• [EXERCISE GOAL]:
Set down word for word each line from the start of the listing through the line that contains "def gpoly(pxs): return", both included.
** begin DATA EXCERPT **
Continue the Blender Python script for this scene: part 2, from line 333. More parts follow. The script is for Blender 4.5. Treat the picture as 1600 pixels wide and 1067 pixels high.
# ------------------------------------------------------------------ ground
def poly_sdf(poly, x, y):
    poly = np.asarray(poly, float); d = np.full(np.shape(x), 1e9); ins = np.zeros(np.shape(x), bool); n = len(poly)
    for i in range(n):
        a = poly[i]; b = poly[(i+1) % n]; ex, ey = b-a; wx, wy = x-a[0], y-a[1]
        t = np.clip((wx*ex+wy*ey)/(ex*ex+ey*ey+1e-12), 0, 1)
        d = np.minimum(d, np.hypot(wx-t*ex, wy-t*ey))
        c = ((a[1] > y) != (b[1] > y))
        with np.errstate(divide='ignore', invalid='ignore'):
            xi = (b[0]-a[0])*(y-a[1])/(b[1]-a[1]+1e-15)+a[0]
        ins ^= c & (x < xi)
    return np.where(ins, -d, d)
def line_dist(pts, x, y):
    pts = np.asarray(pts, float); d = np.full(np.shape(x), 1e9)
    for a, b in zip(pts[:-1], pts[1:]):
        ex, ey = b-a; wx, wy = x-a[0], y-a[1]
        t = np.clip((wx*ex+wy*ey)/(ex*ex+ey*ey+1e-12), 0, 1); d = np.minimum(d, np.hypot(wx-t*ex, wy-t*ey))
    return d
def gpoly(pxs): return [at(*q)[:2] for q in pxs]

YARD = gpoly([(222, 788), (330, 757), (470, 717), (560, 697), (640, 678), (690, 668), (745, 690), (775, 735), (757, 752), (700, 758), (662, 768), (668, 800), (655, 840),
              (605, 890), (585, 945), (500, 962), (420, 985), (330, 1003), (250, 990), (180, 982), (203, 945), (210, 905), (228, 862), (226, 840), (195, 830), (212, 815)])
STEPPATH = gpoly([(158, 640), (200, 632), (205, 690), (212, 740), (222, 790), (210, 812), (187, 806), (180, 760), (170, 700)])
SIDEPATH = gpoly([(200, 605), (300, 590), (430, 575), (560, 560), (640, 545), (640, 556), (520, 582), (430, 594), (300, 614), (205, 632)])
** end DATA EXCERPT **
• [WRITTEN REPLY]:
Continue the Blender Python script for this scene: part 2, from line 333. More parts follow. The script is for Blender 4.5. Treat the picture as 1600 pixels wide and 1067 pixels high.
# ------------------------------------------------------------------ ground
def poly_sdf(poly, x, y):
    poly = np.asarray(poly, float); d = np.full(np.shape(x), 1e9); ins = np.zeros(np.shape(x), bool); n = len(poly)
    for i in range(n):
        a = poly[i]; b = poly[(i+1) % n]; ex, ey = b-a; wx, wy = x-a[0], y-a[1]
        t = np.clip((wx*ex+wy*ey)/(ex*ex+ey*ey+1e-12), 0, 1)
        d = np.minimum(d, np.hypot(wx-t*ex, wy-t*ey))
        c = ((a[1] > y) != (b[1] > y))
        with np.errstate(divide='ignore', invalid='ignore'):
            xi = (b[0]-a[0])*(y-a[1])/(b[1]-a[1]+1e-15)+a[0]
        ins ^= c & (x < xi)
    return np.where(ins, -d, d)
def line_dist(pts, x, y):
    pts = np.asarray(pts, float); d = np.full(np.shape(x), 1e9)
    for a, b in zip(pts[:-1], pts[1:]):
        ex, ey = b-a; wx, wy = x-a[0], y-a[1]
        t = np.clip((wx*ex+wy*ey)/(ex*ex+ey*ey+1e-12), 0, 1); d = np.minimum(d, np.hypot(wx-t*ex, wy-t*ey))
    return d
def gpoly(pxs): return [at(*q)[:2] for q in pxs]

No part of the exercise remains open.